Two days later, Grab announced a 5 – 6% increase in transportation fares for both Grabcar and Grabbike services, saying that the move is aimed to keep drivers’ income unchanged. The story did not end there as Grab raised its commission fees against their driver-partners to 27.27% of the fare from the previous 20%.
A Grab representative told local media the commission they charged driver-partners actually remains the same at 20%, while the additional amount is what drivers are supposed to pay for VAT and Grab is responsible for collecting and paying tax authorities on behalf of the former.
According to Grab, before Decree No.126, drivers are subject to 20% of commission fee plus 3% VAT and 1.5% of personal income tax (deductible from their remaining 80% revenue). But since the effectiveness of the decree, the VAT rate would go up to 10%.
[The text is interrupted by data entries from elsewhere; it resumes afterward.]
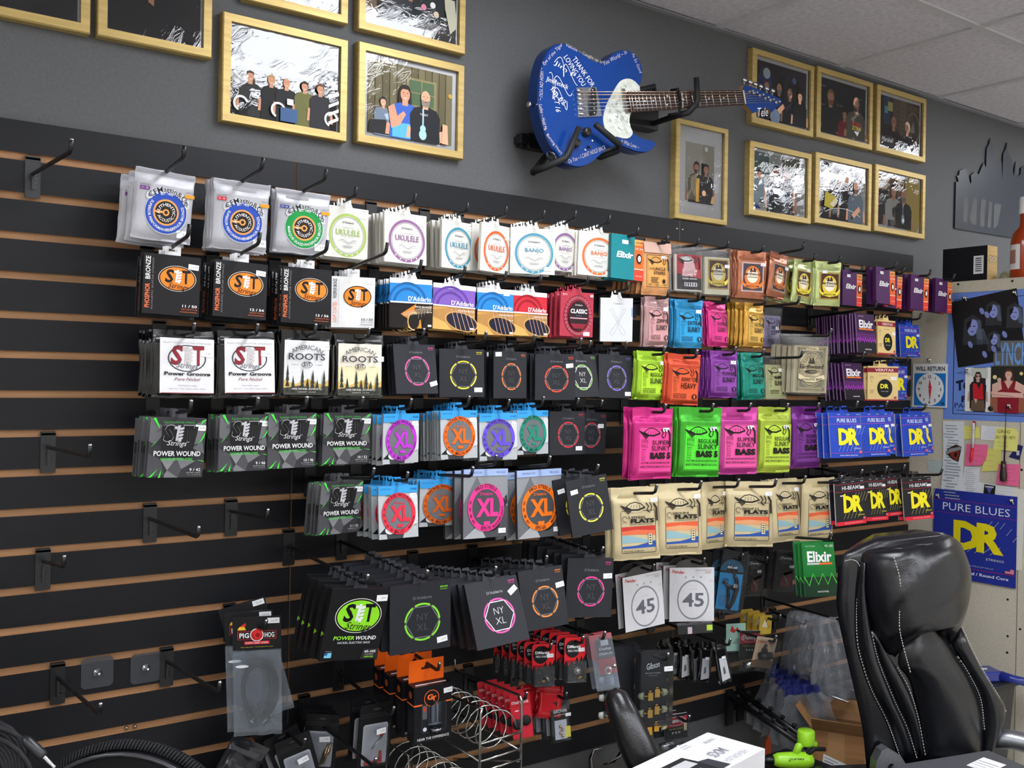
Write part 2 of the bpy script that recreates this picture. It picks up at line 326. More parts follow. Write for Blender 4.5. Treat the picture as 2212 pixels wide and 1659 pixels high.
 'p_clock': [(-0.0224,1.5758), (-0.1472,1.583), (-0.1595,1.4283), (-0.036,1.4251)],
 'p_clk': [(-0.0927,1.4933), (-0.0913,1.5152), (-0.0964,1.4447), (-0.0896,1.5975)],
 'p_clips': [(-0.2187,1.8149), (-0.396,1.8232), (-0.2338,1.5567), (-0.3837,1.4405), (-0.3201,1.4277), (-0.1313,1.1097), (-0.3997,1.1187)],
 'p_holes': [(-0.3864,0.7794), (-0.4307,0.6878), (-0.3888,0.6551), (-0.3883,0.5992), (-0.4255,1.2246), (-0.1889,1.8656), (-0.3831,1.8638)],
 'sky': [(2.7296,2.1135), (2.7319,2.2942), (2.7492,2.2964), (2.7444,2.3101), (2.7355,2.316), (2.7527,2.3231), (2.7564,2.3403), (2.7868,2.3516), (2.8138,2.3433), (2.8235,2.3205), (2.8333,2.2977), (2.8418,2.3085), (2.8365,2.3319), (2.8629,2.3499), (2.8949,2.3446), (2.9297,2.3957), (2.9489,2.3788), (2.9507,2.4551), (2.9685,2.4774), (2.977,2.5008), (2.9825,2.4795), (3.0016,2.4701), (3.0131,2.4149), (3.0652,2.4223), (3.0728,2.3485), (3.0784,2.4541), (3.0969,2.4769), (3.1056,2.5033), (3.1116,2.4741), (3.1475,2.4289), (3.1645,2.3706), (3.1769,2.4356), (3.1892,2.3739), (3.2186,2.388), (3.2225,2.4166), (3.2473,2.4277), (3.2985,2.4193), (3.3594,2.4485), (3.4235,2.426), (3.4866,2.4557), (3.5102,2.4059), (3.5761,2.4038), (3.587,2.137), (3.1298,2.1193)],
 'skyM': [(2.788,2.2438), (2.8164,2.2448), (2.8248,2.2098), (2.8137,2.146), (2.7871,2.1456), (2.8595,2.2428), (2.8848,2.2458), (2.8831,2.1436), (2.8496,2.1425), (2.831,2.1623), (2.9139,2.2493), (2.9509,2.2488), (2.9408,2.1448), (2.9235,2.1381), (2.9086,2.1439), (2.9742,2.2467), (2.9977,2.2445), (2.992,2.1452), (2.9782,2.1388), (2.964,2.1447), (3.0259,2.2479), (3.0691,2.243), (3.0436,2.1555), (3.0109,2.1422), (3.0122,2.2363)],
}
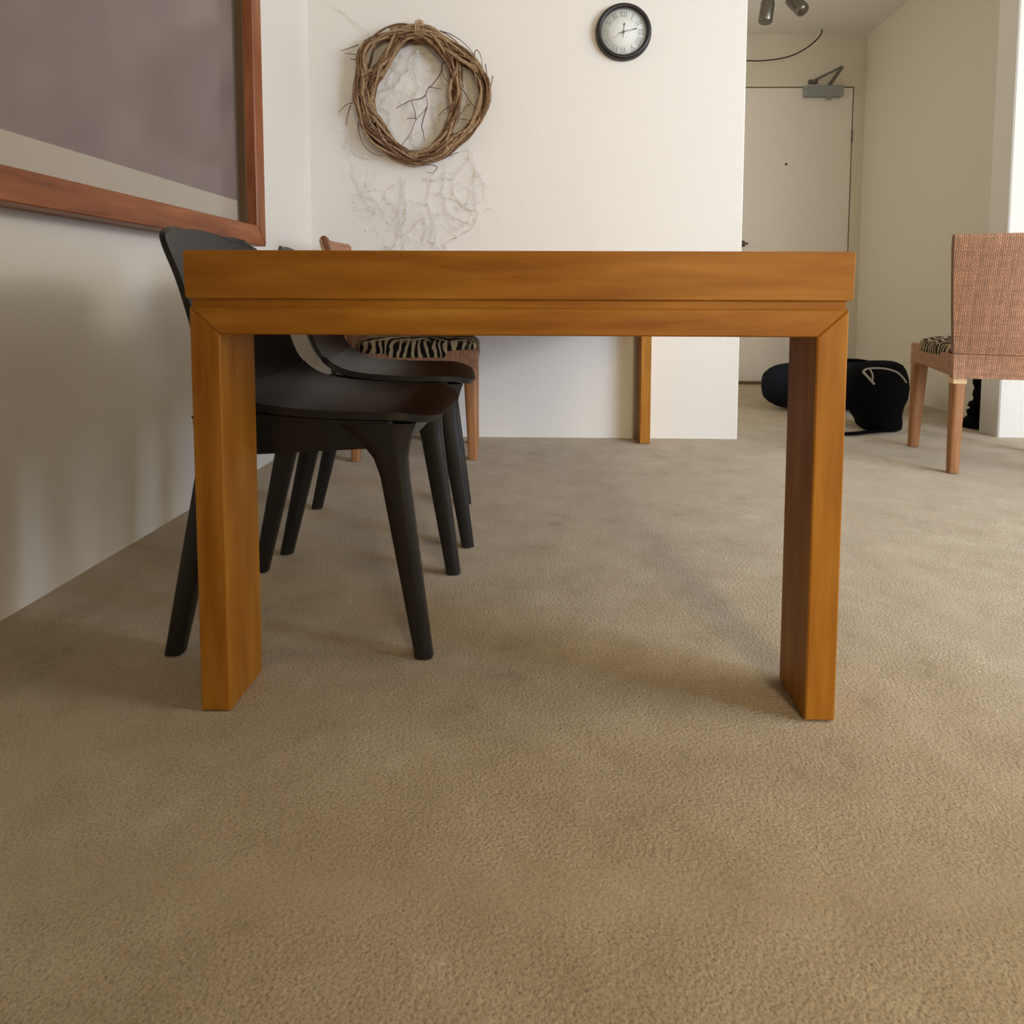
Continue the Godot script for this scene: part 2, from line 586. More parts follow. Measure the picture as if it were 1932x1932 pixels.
# ---------------------------------------------------------------- table
func build_table() -> void:
	var xl := -0.563
	var xr := 0.453
	var zf := -1.043
	var zb := -3.198
	var lw := 0.047
	var ld := 0.123
	var t := thing("dining_table", "long honey-coloured wooden dining table with square legs and a thick top", "table", Vector3((xl + xr) / 2, 0, (zf + zb) / 2))
	var hx := (xr - xl) / 2
	var hz := (zf - zb) / 2
	var st := begin()
	var p := [Vector2(-hx - 0.004, 0.6655), Vector2(hx + 0.004, 0.6655), Vector2(hx + 0.006, 0.74), Vector2(-hx - 0.006, 0.74)]
	extrude(st, rounded(p, 0.006, 3), -hz, hz + 0.004, 0.0015)
	part("tabletop", commit(st), "honey_wood_x", t)
	part("spacer", box_mesh(Vector3(-hx + 0.003, 0.650, -hz + 0.006), Vector3(hx - 0.003, 0.668, hz - 0.004), 0.001), "honey_wood_x", t)
	for s in [1.0, -1.0]:
		var z0: float = hz - ld if s > 0 else -hz
		st = begin()
		p = [Vector2(-hx + lw, 0.610), Vector2(hx - lw, 0.610), Vector2(hx, 0.653), Vector2(-hx, 0.653)]
		extrude(st, PackedVector2Array(p), z0, z0 + ld, 0.0022)
		part("apron", commit(st), "honey_wood_x", t)
		for e in [-1.0, 1.0]:
			st = begin()
			p = [Vector2(e * hx, 0.0), Vector2(e * (hx - lw), 0.0), Vector2(e * (hx - lw), 0.610), Vector2(e * hx, 0.653)]
			extrude(st, PackedVector2Array(p), z0, z0 + ld, 0.0022)
			part("leg", commit(st), "honey_wood_y", t)
	for e in [-1.0, 1.0]:
		var a: float = e * (hx - 0.02)
		part("side_rail", box_mesh(Vector3(a - 0.014, 0.612, -hz + ld - 0.002), Vector3(a + 0.014, 0.652, hz - ld + 0.002)), "honey_wood_z", t)

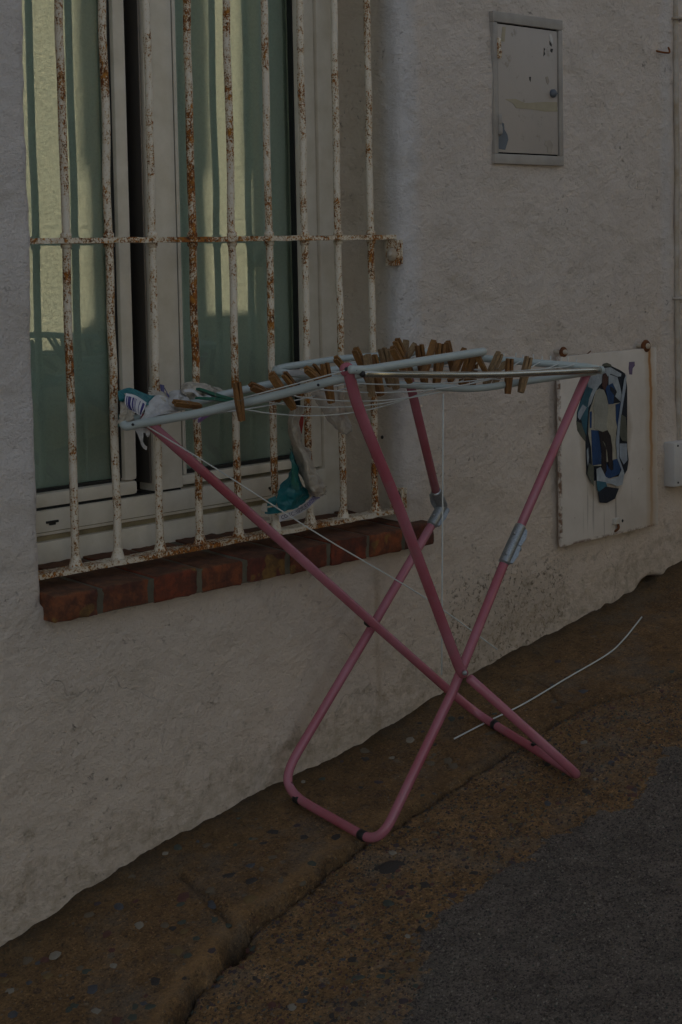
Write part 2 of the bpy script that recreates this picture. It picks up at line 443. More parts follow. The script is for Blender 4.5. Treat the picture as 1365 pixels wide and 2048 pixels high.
M = {}
M['plaster'] = plaster_mat()
M['cream'] = cream_wall_mat()
M['bar'] = rust_paint('rusty_white_paint', .505)
M['rail'] = rust_paint('rusty_rail_paint', .480, streak=(30, 30, 30))
M['pvc'] = simple('ivory_window_profile', (.80, .72, .60), .38, c2=(.66, .58, .45), bump=.0006, bs=40)
M['pvc2'] = simple('grimy_profile_groove', (.34, .27, .15), .8, var=.5, bump=.001)
M['gasket_gap_shade'] = simple('black_gasket_shade', (.012, .012, .011), .6)
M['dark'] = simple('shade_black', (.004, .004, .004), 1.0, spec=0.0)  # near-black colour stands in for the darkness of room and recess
M['curtain'] = None
def curtain():
    t = NT('pale_green_curtain'); w = t.co('World', (1, 1, .15)); g = t.co('World')
    col = t.mix(t.noise(w, 9, 3), (.76, .81, .76), (.68, .75, .70))
    return t.fin(col, .95, t.bump(t.noise(g, 500, 2), .0005, .6), spec=.1)
M['curtain'] = curtain()
def glass():
    t = NT('window_glass'); g = t.co('World')
    t.n.remove(t.b)
    tr = t.n.new('ShaderNodeBsdfTransparent'); tr.inputs[0].default_value = (.90, .97, .94, 1)
    gl = t.n.new('ShaderNodeBsdfGlossy'); gl.inputs['Roughness'].default_value = .012
    gl.inputs['Color'].default_value = (.95, 1, .93, 1)
    fr = t.n.new('ShaderNodeFresnel'); fr.inputs['IOR'].default_value = 2.1
    nn = t.bump(t.noise(g, 3, 2), .0004, .3); t.l(nn, gl.inputs['Normal'])
    dust = t.math('MULTIPLY', t.ramp(t.noise(g, 190, 4, .75), [(.45, 0), (.75, 1)]), .10)
    df = t.n.new('ShaderNodeBsdfDiffuse'); df.inputs[0].default_value = (.45, .43, .36, 1)
    mx = t.n.new('ShaderNodeMixShader'); t.l(fr.outputs[0], mx.inputs[0]); t.l(tr.outputs[0], mx.inputs[1]); t.l(gl.outputs[0], mx.inputs[2])
    m2 = t.n.new('ShaderNodeMixShader'); t.l(dust, m2.inputs[0]); t.l(mx.outputs[0], m2.inputs[1]); t.l(df.outputs[0], m2.inputs[2])
    t.l(m2.outputs[0], t.out.inputs[0]); return t.m
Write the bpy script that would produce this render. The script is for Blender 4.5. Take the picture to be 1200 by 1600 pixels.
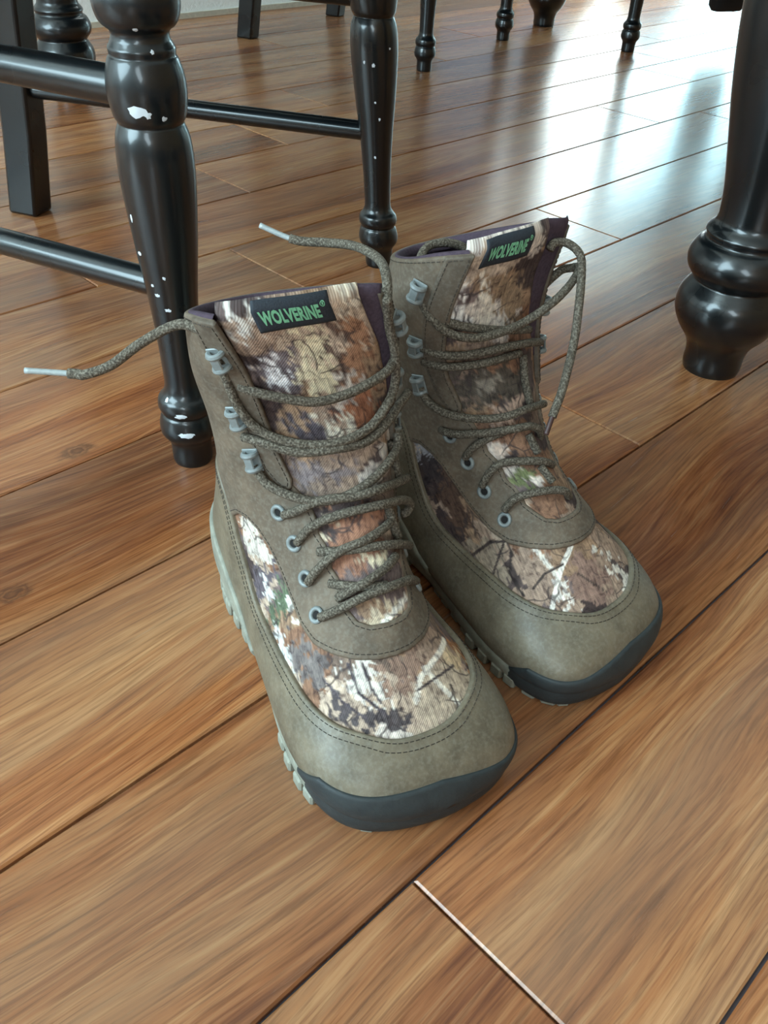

Under this explanation, drivers, instead of Grab, have to shoulder the full VAT amount that should have been otherwise, not to mention that the ride hailing firm is hiking the transportation fares nationwide.
Time for local authorities to step in
Lawyer Bui Dinh Ung from Hanoi Bar Association told Hanoitimes there is a clear sign that Grab is exploiting legal loophole from a government decree that was introduced to guide the firm fulfilling its tax obligation in first place.
“It is unacceptable that Grab is shifting its obligation to both their drivers and customers,” he noted.
According to Mr. Ung, Grab has been refuting claim that it is a transportation operator despite being the decider of transportation fares.
“There is also an unfair partnership between Grab and their drivers,” Mr. Ung stated, adding while being called as “partner”, they have to cover all the costs and efforts related to their works, and Grab only provide a platform to connect drivers and customers.
But as Grab only plays a modest role in this process, they are the one who determines the fare and commission rate, putting obligation to pay VAT and income taxes to drivers, he said.
“Grab is benefiting from both higher commission rate and transportation fares, as such, local authorities should come in and clarify this matter,” Mr. Ung suggested.
Dinh Trong Thinh, a lecturer at Academy of Finance, said this situation shows there is a lack of legal framework to manage firms likes Grab. “Competent agencies should determine which type of business Grab is operating and impose a suitable tax rate.”
Mr. Thinh also disagreed with Grab’s view that drivers should bear the VAT tax. “They should not be partner but Grab’s employees. Therefore, under the Labor Code, drivers must be entitled to a labor contract and all associated benefits.”
“Grab should be the one to pay the 10% VAT just like all transportation businesses,” he concluded.